Studio Trigger's latest series is Delicious in Dungeon (known as Dungeon Meshi in Japanese). We briefly touched about it in our Trigger panel review and this particular article will be focused solely on the anime, whose first episode had its world premiere at this year's Anime Expo.
Delicious in Dungeon was first published as a manga in 2014 by the author Ryouko Kui. It focuses on a small party led by the knight Laios (voiced by Kentarou Kumagai) as he journeys into a dungeon with the elf-mage Marcille (voiced by Sayaka Senbongi), halfling rogue Chilchuck (voiced by Asuna Tomari), and dwarven warrior Senshi (voiced by Hiroshi Naka). Yen Press picked up the English publishing rights in 2016.
In the world of Delicious in Dungeon, particularly inside the titular dungeon, death is not final. Adventurers who expire in the dungeon can have their corpses retrieved and resurrected. Fortune and glory await those willing to delve into caverns, and while death is still a possibility, is much less of a threat than usual.
One problem is that if your corpse is unrecoverable, you cannot be revived. That's the issue that Laios and company now face as his sister, Falin, was swallowed by a dragon during one encounter and the rest of the party was incapacitated. Only through Falin's last-second magical intervention was the party able to exit the dungeon at all. The dragon retreats to the depths of the dungeon. If Laios can reclaim his sister's body before the dragon digests her, she will be saved, and thus, he mounts a recovery mission. Given the whole party wipe thing, Laios' group is a little short on funds for supplies and equipment. In an effort to cut down on expenses, he proposes that the group obtain their food from the dungeon itself, namely, from the monsters within.
Laios, however, is not an experienced cook and all he has is a monster manual of questionable accuracy to instruct himself with. Marcille is very hesitant to partake of the meager offerings, not only because she doesn't want to eat monsters (who may or may not have consumed humans, among other things), but also because Laios is, well, bad at cooking. Chilchuck is less hesitant than Marcille in using monsters for sustenance but still plays the straight man to the party's antics and draws a line at what he'll eat too. As any of us can attest, food goes down much easier when it is prepared in a manner that tastes good. When it's a squiggly, squishy monster, it's even more important to make things palatable. Enter Senshi, who comes across the group and the travesty that is their attempt at cooking monsters. Senshi is a cook with more than ten years of making monster meals under his belt and he decides to come along, much to the party's glee. Senshi can not only hold his own in the kitchen but battle too, with a giant wok that doubles as a shield.

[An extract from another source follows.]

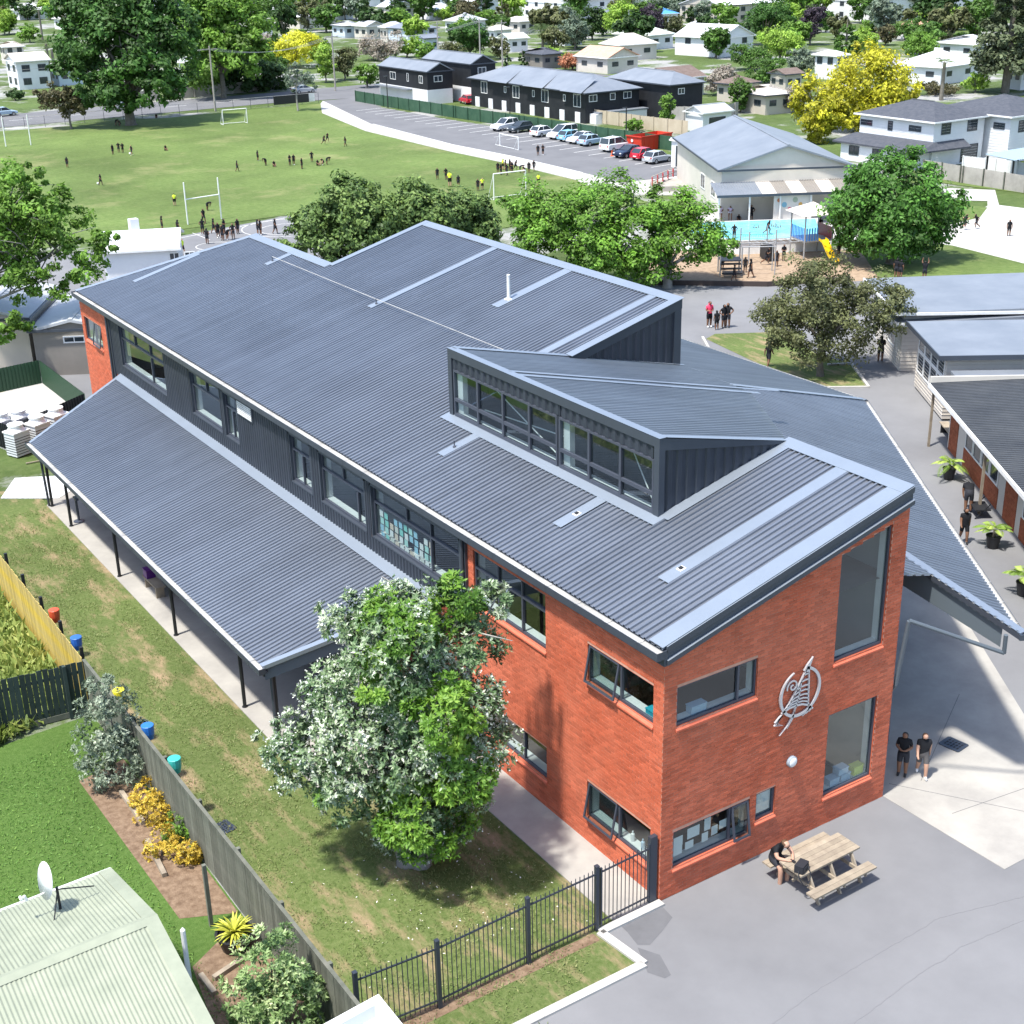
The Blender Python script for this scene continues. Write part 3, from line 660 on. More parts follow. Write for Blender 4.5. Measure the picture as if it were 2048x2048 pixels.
# ---------------- outside stair on the right side ------------------------
m = MB()
for k in range(21): m.box(7.75,9.6,2.0+k*.29,2.0+(k+1)*.29,k*.178+.01,(k+1)*.178)
m.build('stair', mat('stair_dark',(.045,.045,.05),.7), SB)
for x in (9.62,7.72):
    m = MB(); m.quad((x,1.9,.1),(x,8.1,3.8),(x,8.1,4.9),(x,1.9,1.15)); m.build('stair_screen', TRIM, SB)
    m = MB(); m.tube([(x+.02,1.7,.02),(x+.02,1.7,1.1),(x+.02,8.1,4.95)],.025,6); m.build('handrail', ALU, SB)
# ------------------------------------------------------------------ ground sheets
def grass_mat(name, g1, g2, soil, soil_lo, soil_hi, sscale=.35, stretch=(1,1,1), fine=9.0):
    m = bpy.data.materials.new(name); m.use_nodes = True; N = m.node_tree.nodes; L = m.node_tree.links; B = N['Principled BSDF']
    B.inputs['Roughness'].default_value = .9; B.inputs['Specular IOR Level'].default_value = .15
    tc = N.new('ShaderNodeTexCoord'); mp = N.new('ShaderNodeMapping'); mp.inputs['Scale'].default_value = stretch; L.new(tc.outputs['Object'], mp.inputs[0])
    def nz(s, d, v): n = N.new('ShaderNodeTexNoise'); n.inputs['Scale'].default_value = s; n.inputs['Detail'].default_value = d; n.inputs['Roughness'].default_value = .7; L.new(v, n.inputs['Vector']); return n.outputs[0]
    def ramp(x, a, b): r = N.new('ShaderNodeValToRGB'); r.color_ramp.elements[0].position = a; r.color_ramp.elements[1].position = b; L.new(x, r.inputs[0]); return r.outputs[0]
    f = nz(fine, 8, tc.outputs['Object']); big = nz(.06, 4, tc.outputs['Object'])
    mx = N.new('ShaderNodeMixRGB'); mx.inputs[1].default_value = (*g1,1); mx.inputs[2].default_value = (*g2,1); L.new(ramp(f,.32,.68), mx.inputs[0])
    m2 = N.new('ShaderNodeMixRGB'); m2.blend_type = 'MULTIPLY'; m2.inputs[0].default_value = .55; L.new(mx.outputs[0], m2.inputs[1]); L.new(ramp(big,.25,.75), m2.inputs[2])
    hs = N.new('ShaderNodeHueSaturation'); hs.inputs['Value'].default_value = 1.3; L.new(m2.outputs[0], hs.inputs['Color'])
    m3 = N.new('ShaderNodeMixRGB'); m3.inputs[2].default_value = (*soil,1); L.new(hs.outputs[0], m3.inputs[1]); L.new(ramp(nz(sscale, 7, mp.outputs[0]), soil_lo, soil_hi), m3.inputs[0])
    L.new(m3.outputs[0], B.inputs['Base Color'])
    bp = N.new('ShaderNodeBump'); bp.inputs['Strength'].default_value = .8; bp.inputs['Distance'].default_value = .05; L.new(nz(22,6,tc.outputs['Object']), bp.inputs['Height']); L.new(bp.outputs[0], B.inputs['Normal'])
    return m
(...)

And that's the basics of Delicious in Dungeon for you. The party goes deeper and deeper into the dungeon in hunt of the dragon. They encounter plenty of monsters and eat them too. You'll find some parallels between food in our world and the food that Senshi prepares, so don't be surprised if Delicious in Dungeon gets your stomach growling.
With Studio Trigger, Delicious in Dungeon is in good hands. Trigger has always been good at mixing great animation with humor, and Delicious in Dungeon is no exception. It's a perfect match for the studio. This is actually not the first time Trigger has worked on Delicious in Dungeon: back in 2019, they released a thirty-second commercial in honor of the manga's eighth volume.
The first episode of the anime covers the first two chapters of the manga. It was a lot of fun seeing our heroes in motion: Laios with his heavy curiosity when it comes to monsters as food, Marcille's extreme aversion to eating it up until she takes the first bite (you're going to be hearing a lot of "oishii!"), Senshi and his matter-of-fact cooking where monsters are just ingredients and not something weird to eat. The anime helps further all of these things and really breathes life into the group. Cast-wise, I don't think you could have picked a better lineup. Each voice actor and actress matches what I thought their characters would sound like. Animation is top-notch and the monsters are well-animated in a way that makes them even more gross when you consider they're going to be food in a moment.
Delicious in Dungeon will be released in January on Netflix. If you're a fan of the manga to begin with or are looking for a good fantasy/comedy, I would give it a watch. Given Netflix's penchant of releasing whole seasons at once, you'll be able to binge the whole season immediately. Quite fitting for a show about food, don't you think?